Metal-organic composite membrane with sub-2 nm pores fabricated via interfacial coordination

Abstract

A metal-organic composite membrane with sub-2 nm pores was developed via interfacial coordination reaction in biphasic systems for the first time. Herein, tannic acid (TA) was dissolved in water, as aqueous phase; iron(III) acetylacetonate (Fe(acac)3), used as Fe(III) source, was dissolved in n-hexane as organic phase. A detailed study was conducted to obtain the defect-free TA-Fe(III) separation layer, including the salt concentration in aqueous solution, pH of the aqueous solution and the ratio of TA to Fe(acac)3. The results indicated that the defect-free TA-Fe(III) composite membrane formed when the tris-complex (TA3-Fe(III)) was achieved.

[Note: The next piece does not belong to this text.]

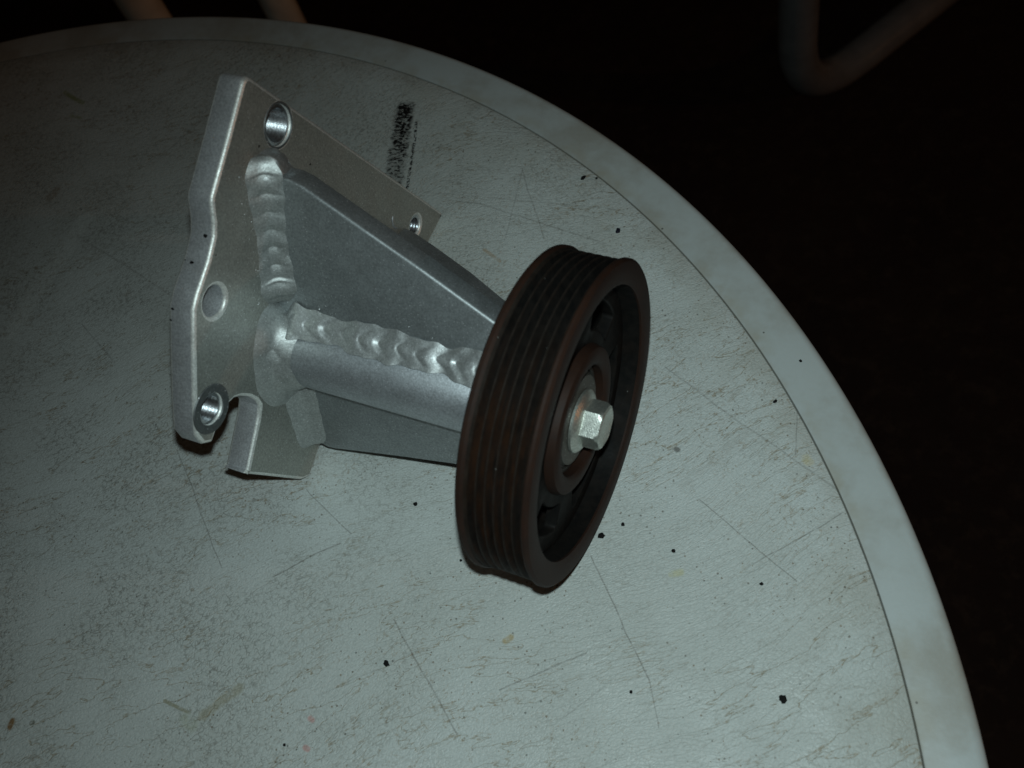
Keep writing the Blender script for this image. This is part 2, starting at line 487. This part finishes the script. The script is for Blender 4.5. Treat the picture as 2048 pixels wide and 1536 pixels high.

The optimal condition for preparing TA-Fe(III) composite membrane was using aqueous solution containing 0.4 M NaCl at pH = 6 with the ratio of TA to Fe(acac)3 of 10. Different from the typical separation layer formed on the membrane surface by interfacial polymerization, the TA-Fe(III) separation layer was formed in the pores of the substrate, which is attributed to the higher diffusion coefficient of Fe(acac)3 from organic phase to aqueous phase. This work provided a novel strategy to fabricate metal-organic composite membrane with sub-2 nm pores; meanwhile, the new-prepared membrane shows a high Na2SO4 rejection of 97.3% with the water permeance of 8.6 L m−2 h−1 bar−1, and a high VB12 rejection of 97.6%, indicating an excellent ion/molecule separation performance.